After commitment, system, irreversibility, restraint, and descent into practice, a final pressure remains. It is not theoretical, but expressive. Once closure, authority, and distance are no longer available, how can thought still speak without betraying itself?
The question is not about style. It is about the conditions under which meaning can still be enacted.
The Collapse of Authoritative Voice
Much philosophical and scientific writing relies on a voice that presumes entitlement: the right to define, to conclude, to stand above what is described.
This voice draws its force from metaphysical guarantees — objectivity, neutrality, or final explanation. When those guarantees collapse, the voice does not merely weaken; it becomes incoherent.
To continue speaking as if nothing has changed is not confidence. It is denial.
Writing as Enactment
Once thought is understood as a series of cuts, writing can no longer be treated as a transparent medium that merely conveys completed ideas.
Writing does something. It stabilises distinctions, foregrounds some relations, and marginalises others. It invites certain continuations and discourages others.
To write, then, is to enact another cut — one whose consequences extend beyond the page.
Showing Rather Than Securing
If closure is no longer available, writing must relinquish the desire to secure the reader — to leave them with nothing unsettled.
Instead, it can:
show how distinctions arise,
trace tensions without resolving them,
and invite readers into the movement of thought rather than its endpoint.

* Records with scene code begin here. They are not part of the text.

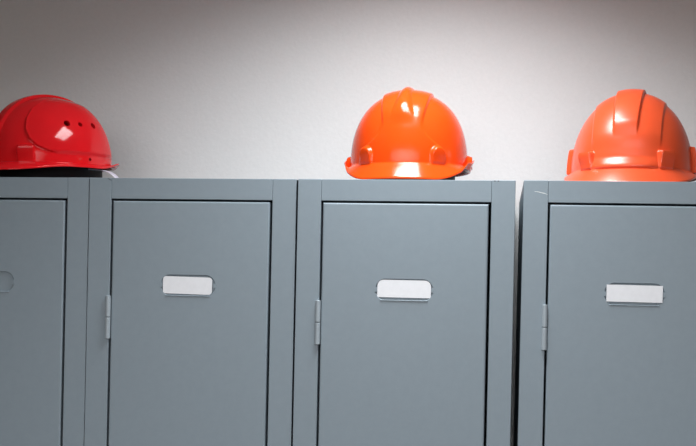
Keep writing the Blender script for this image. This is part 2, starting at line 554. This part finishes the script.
# the pale strap loops out under the red helmet's rear brim (given in world terms, turned into the helmet's frame)
inv = (Matrix.Translation(HL.location) @ HL.rotation_euler.to_matrix().to_4x4()).inverted()
c0 = Vector((-0.8955, 0.185, ZT))
wp = []
for i in range(15):
    t = i / 14
    x = .092 + .056 * t; z = .0315 - .002 * t - .019 * t ** 5
    wp.append(inv @ (c0 + Vector((x, -.03 + .02 * t, z))))
st = tube(HL, 'chin_strap', [tuple(p) for p in wp], .009, .0018, M['strap'])
st['label'] = 'pale see-through strap'

# ------------------------------------------------------------------ lights
P1, P2, P3 = 9.0, 13.2, 1.3
def area(name, loc, target, sx, sy, power, color, spread, parent=None):
    l = bpy.data.lights.new(name, 'AREA'); l.shape = 'RECTANGLE'
    l.size = sx; l.size_y = sy; l.energy = power; l.color = color; l.spread = math.radians(spread)
    o = bpy.data.objects.new(name, l); COL.objects.link(o)
    o.location = loc
    o.rotation_euler = (Vector(target) - Vector(loc)).to_track_quat('-Z', 'Y').to_euler()
    return o

area('panel_light', (-0.12, -0.20, 2.423), (-0.185, 0.01, 1.0), .33, .42, P1, (.94, .985, 1.0), 135)
area('front_fill', (-0.15, -2.50, 2.0), (-0.10, 0.10, 0.5), 2.8, 1.0, P2, (.98, .985, 1.0), 80)  # unseen fill added in front to brighten the doors
area('room_fill', (0.0, -2.5, 2.53), (0.0, -2.5, 0.0), 1.2, .3, P3, (1.0, .90, .76), 180)  # added warm ambient fill that lifts the dark wall corners

w = bpy.data.worlds.new('world'); scn.world = w; w.use_nodes = True
w.node_tree.nodes['Background'].inputs[0].default_value = (0.5, 0.5, 0.5, 1)
w.node_tree.nodes['Background'].inputs[1].default_value = 0.1

# ------------------------------------------------------------------ camera
cam = bpy.data.cameras.new('camera'); co = bpy.data.objects.new('camera', cam); COL.objects.link(co)
cam.sensor_fit = 'HORIZONTAL'; cam.sensor_width = 36.0; cam.lens = 1100.0 / 696.0 * 36.0
cam.shift_y = 69.0 / 696.0
cam.clip_start = 0.02
yaw, roll, pitch = 0.1369, 0.0210, -0.0015
rot = Matrix.Rotation(yaw, 4, 'Z') @ Matrix.Rotation(PI / 2 + pitch, 4, 'X') @ Matrix.Rotation(roll, 4, 'Z')
co.matrix_world = Matrix.Translation((0, -1.9114, CAMZ)) @ rot
scn.camera = co

vs = scn.view_settings
scn.display_settings.display_device = 'sRGB'
vs.view_transform = 'Standard'; vs.look = 'None'; vs.exposure = 0.0; vs.gamma = 1.0; vs.use_curve_mapping = False
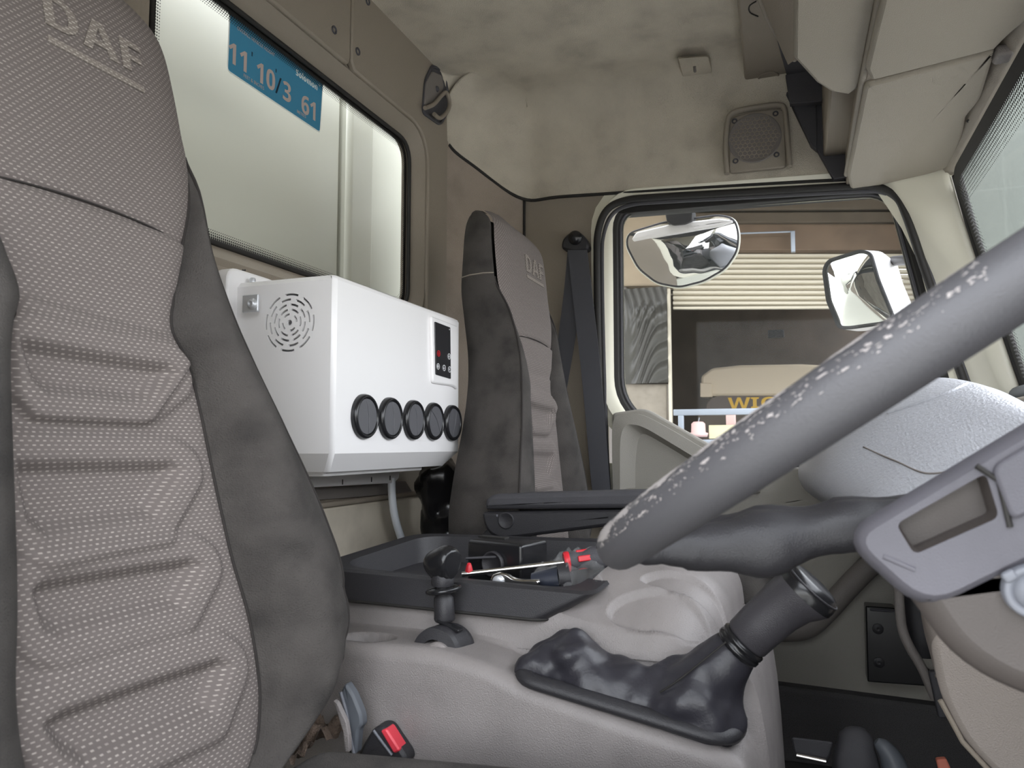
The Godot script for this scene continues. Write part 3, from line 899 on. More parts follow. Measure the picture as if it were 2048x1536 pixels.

Authority here is not asserted. It is earned through precision, patience, and care.
Rhythm, Pace, and Silence
Writing at the edge of the cut requires attention not only to what is said, but to how it unfolds.
Pace matters. So does pause. Silence becomes meaningful when it marks what is left open rather than what has been forgotten.
This is why verbosity often signals anxiety. The refusal to stop speaking is frequently a refusal to trust the reader — or the world — with possibility.
Against Persuasion
Persuasion aims at conversion. It seeks to move the reader from one position to another.
But once thinking is acknowledged as situated commitment, persuasion loses its innocence. It risks becoming a technique for imposing cuts rather than making them visible.
Writing at the edge does not coerce assent. It cultivates attention.
The Reader as Participant
In this mode, the reader is not a passive recipient of conclusions but a participant in the enactment of meaning.
What the text offers is not a doctrine but a space of intelligibility — one that the reader must enter, inhabit, and continue.
Meaning does not end at the final paragraph. It carries forward in use.
A Voice That Can Still Speak
What emerges, finally, is a voice that neither commands nor withdraws. It speaks carefully, knowing that every sentence matters — not because it is definitive, but because it participates.
Such writing does not promise mastery. It offers companionship in thought.
This is the sixth unavoidable form of thinking after closure: writing that accepts exposure as the condition of meaning.
There is no final word here. Nor should there be.
The cut remains open. Thought continues.